* _Data block_
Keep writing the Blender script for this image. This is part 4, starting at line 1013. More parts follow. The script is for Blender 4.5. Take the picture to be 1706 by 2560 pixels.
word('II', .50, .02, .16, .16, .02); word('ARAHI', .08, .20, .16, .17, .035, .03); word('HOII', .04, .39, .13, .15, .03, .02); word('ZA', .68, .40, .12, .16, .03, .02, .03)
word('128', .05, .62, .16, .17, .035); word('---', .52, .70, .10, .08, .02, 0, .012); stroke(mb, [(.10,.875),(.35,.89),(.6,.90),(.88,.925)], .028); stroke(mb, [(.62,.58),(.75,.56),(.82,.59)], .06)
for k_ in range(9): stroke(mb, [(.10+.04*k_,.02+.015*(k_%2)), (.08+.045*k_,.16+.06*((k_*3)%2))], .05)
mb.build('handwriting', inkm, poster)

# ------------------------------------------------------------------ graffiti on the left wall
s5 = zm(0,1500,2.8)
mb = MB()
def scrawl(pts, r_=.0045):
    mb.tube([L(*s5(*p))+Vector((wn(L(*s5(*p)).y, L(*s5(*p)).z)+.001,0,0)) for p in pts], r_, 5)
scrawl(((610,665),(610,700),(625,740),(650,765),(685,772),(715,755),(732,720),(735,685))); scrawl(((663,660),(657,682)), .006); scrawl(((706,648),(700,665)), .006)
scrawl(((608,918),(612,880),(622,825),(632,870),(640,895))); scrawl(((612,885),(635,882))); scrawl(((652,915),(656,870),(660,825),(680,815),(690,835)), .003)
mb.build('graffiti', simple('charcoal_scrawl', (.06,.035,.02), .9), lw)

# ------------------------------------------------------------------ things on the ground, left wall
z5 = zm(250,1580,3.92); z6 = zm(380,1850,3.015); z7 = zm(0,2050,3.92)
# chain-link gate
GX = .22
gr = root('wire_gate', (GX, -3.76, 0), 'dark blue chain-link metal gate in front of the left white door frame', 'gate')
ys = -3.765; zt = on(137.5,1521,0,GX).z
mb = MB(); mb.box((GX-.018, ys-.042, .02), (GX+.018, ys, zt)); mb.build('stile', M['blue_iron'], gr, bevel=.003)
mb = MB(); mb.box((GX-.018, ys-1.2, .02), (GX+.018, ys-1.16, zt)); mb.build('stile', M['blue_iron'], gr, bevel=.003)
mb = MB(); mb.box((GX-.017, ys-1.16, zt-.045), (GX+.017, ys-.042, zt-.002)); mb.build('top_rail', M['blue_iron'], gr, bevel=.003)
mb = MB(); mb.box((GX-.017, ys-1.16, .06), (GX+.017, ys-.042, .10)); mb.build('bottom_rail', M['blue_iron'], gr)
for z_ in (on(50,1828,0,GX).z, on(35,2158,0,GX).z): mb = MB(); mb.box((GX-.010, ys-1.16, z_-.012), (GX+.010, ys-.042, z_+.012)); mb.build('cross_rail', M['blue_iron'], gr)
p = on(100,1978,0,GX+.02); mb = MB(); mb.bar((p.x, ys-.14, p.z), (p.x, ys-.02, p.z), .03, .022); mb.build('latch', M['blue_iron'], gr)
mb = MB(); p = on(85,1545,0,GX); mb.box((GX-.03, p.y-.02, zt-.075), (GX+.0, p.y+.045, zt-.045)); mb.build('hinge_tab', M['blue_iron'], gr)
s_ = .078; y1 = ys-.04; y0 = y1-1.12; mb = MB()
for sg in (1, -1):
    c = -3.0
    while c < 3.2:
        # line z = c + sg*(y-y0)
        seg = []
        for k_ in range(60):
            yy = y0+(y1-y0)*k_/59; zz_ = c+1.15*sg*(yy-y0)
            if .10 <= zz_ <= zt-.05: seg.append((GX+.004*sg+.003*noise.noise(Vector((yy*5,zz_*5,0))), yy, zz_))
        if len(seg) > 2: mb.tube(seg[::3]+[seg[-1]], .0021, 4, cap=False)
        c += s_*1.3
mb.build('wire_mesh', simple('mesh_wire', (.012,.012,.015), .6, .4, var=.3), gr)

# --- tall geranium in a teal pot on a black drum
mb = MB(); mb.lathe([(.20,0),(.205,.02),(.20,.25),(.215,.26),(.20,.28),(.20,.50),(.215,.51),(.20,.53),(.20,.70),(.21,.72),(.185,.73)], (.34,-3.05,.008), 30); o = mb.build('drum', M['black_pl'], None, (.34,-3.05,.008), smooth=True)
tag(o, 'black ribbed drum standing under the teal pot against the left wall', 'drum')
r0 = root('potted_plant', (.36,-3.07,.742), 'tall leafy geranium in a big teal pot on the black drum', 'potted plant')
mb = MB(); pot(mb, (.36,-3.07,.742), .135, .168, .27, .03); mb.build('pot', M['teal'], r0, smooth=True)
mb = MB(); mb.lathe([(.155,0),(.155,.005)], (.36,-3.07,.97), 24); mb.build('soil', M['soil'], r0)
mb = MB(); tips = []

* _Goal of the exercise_
Please reproduce each line exactly as written.

* _Answer to this task_
Keep writing the Blender script for this image. This is part 4, starting at line 1013. More parts follow. The script is for Blender 4.5. Take the picture to be 1706 by 2560 pixels.
word('II', .50, .02, .16, .16, .02); word('ARAHI', .08, .20, .16, .17, .035, .03); word('HOII', .04, .39, .13, .15, .03, .02); word('ZA', .68, .40, .12, .16, .03, .02, .03)
word('128', .05, .62, .16, .17, .035); word('---', .52, .70, .10, .08, .02, 0, .012); stroke(mb, [(.10,.875),(.35,.89),(.6,.90),(.88,.925)], .028); stroke(mb, [(.62,.58),(.75,.56),(.82,.59)], .06)
for k_ in range(9): stroke(mb, [(.10+.04*k_,.02+.015*(k_%2)), (.08+.045*k_,.16+.06*((k_*3)%2))], .05)
mb.build('handwriting', inkm, poster)

# ------------------------------------------------------------------ graffiti on the left wall
s5 = zm(0,1500,2.8)
mb = MB()
def scrawl(pts, r_=.0045):
    mb.tube([L(*s5(*p))+Vector((wn(L(*s5(*p)).y, L(*s5(*p)).z)+.001,0,0)) for p in pts], r_, 5)
scrawl(((610,665),(610,700),(625,740),(650,765),(685,772),(715,755),(732,720),(735,685))); scrawl(((663,660),(657,682)), .006); scrawl(((706,648),(700,665)), .006)
scrawl(((608,918),(612,880),(622,825),(632,870),(640,895))); scrawl(((612,885),(635,882))); scrawl(((652,915),(656,870),(660,825),(680,815),(690,835)), .003)
mb.build('graffiti', simple('charcoal_scrawl', (.06,.035,.02), .9), lw)

# ------------------------------------------------------------------ things on the ground, left wall
z5 = zm(250,1580,3.92); z6 = zm(380,1850,3.015); z7 = zm(0,2050,3.92)
# chain-link gate
GX = .22
gr = root('wire_gate', (GX, -3.76, 0), 'dark blue chain-link metal gate in front of the left white door frame', 'gate')
ys = -3.765; zt = on(137.5,1521,0,GX).z
mb = MB(); mb.box((GX-.018, ys-.042, .02), (GX+.018, ys, zt)); mb.build('stile', M['blue_iron'], gr, bevel=.003)
mb = MB(); mb.box((GX-.018, ys-1.2, .02), (GX+.018, ys-1.16, zt)); mb.build('stile', M['blue_iron'], gr, bevel=.003)
mb = MB(); mb.box((GX-.017, ys-1.16, zt-.045), (GX+.017, ys-.042, zt-.002)); mb.build('top_rail', M['blue_iron'], gr, bevel=.003)
mb = MB(); mb.box((GX-.017, ys-1.16, .06), (GX+.017, ys-.042, .10)); mb.build('bottom_rail', M['blue_iron'], gr)
for z_ in (on(50,1828,0,GX).z, on(35,2158,0,GX).z): mb = MB(); mb.box((GX-.010, ys-1.16, z_-.012), (GX+.010, ys-.042, z_+.012)); mb.build('cross_rail', M['blue_iron'], gr)
p = on(100,1978,0,GX+.02); mb = MB(); mb.bar((p.x, ys-.14, p.z), (p.x, ys-.02, p.z), .03, .022); mb.build('latch', M['blue_iron'], gr)
mb = MB(); p = on(85,1545,0,GX); mb.box((GX-.03, p.y-.02, zt-.075), (GX+.0, p.y+.045, zt-.045)); mb.build('hinge_tab', M['blue_iron'], gr)
s_ = .078; y1 = ys-.04; y0 = y1-1.12; mb = MB()
for sg in (1, -1):
    c = -3.0
    while c < 3.2:
        # line z = c + sg*(y-y0)
        seg = []
        for k_ in range(60):
            yy = y0+(y1-y0)*k_/59; zz_ = c+1.15*sg*(yy-y0)
            if .10 <= zz_ <= zt-.05: seg.append((GX+.004*sg+.003*noise.noise(Vector((yy*5,zz_*5,0))), yy, zz_))
        if len(seg) > 2: mb.tube(seg[::3]+[seg[-1]], .0021, 4, cap=False)
        c += s_*1.3
mb.build('wire_mesh', simple('mesh_wire', (.012,.012,.015), .6, .4, var=.3), gr)

# --- tall geranium in a teal pot on a black drum
mb = MB(); mb.lathe([(.20,0),(.205,.02),(.20,.25),(.215,.26),(.20,.28),(.20,.50),(.215,.51),(.20,.53),(.20,.70),(.21,.72),(.185,.73)], (.34,-3.05,.008), 30); o = mb.build('drum', M['black_pl'], None, (.34,-3.05,.008), smooth=True)
tag(o, 'black ribbed drum standing under the teal pot against the left wall', 'drum')
r0 = root('potted_plant', (.36,-3.07,.742), 'tall leafy geranium in a big teal pot on the black drum', 'potted plant')
mb = MB(); pot(mb, (.36,-3.07,.742), .135, .168, .27, .03); mb.build('pot', M['teal'], r0, smooth=True)
mb = MB(); mb.lathe([(.155,0),(.155,.005)], (.36,-3.07,.97), 24); mb.build('soil', M['soil'], r0)
mb = MB(); tips = []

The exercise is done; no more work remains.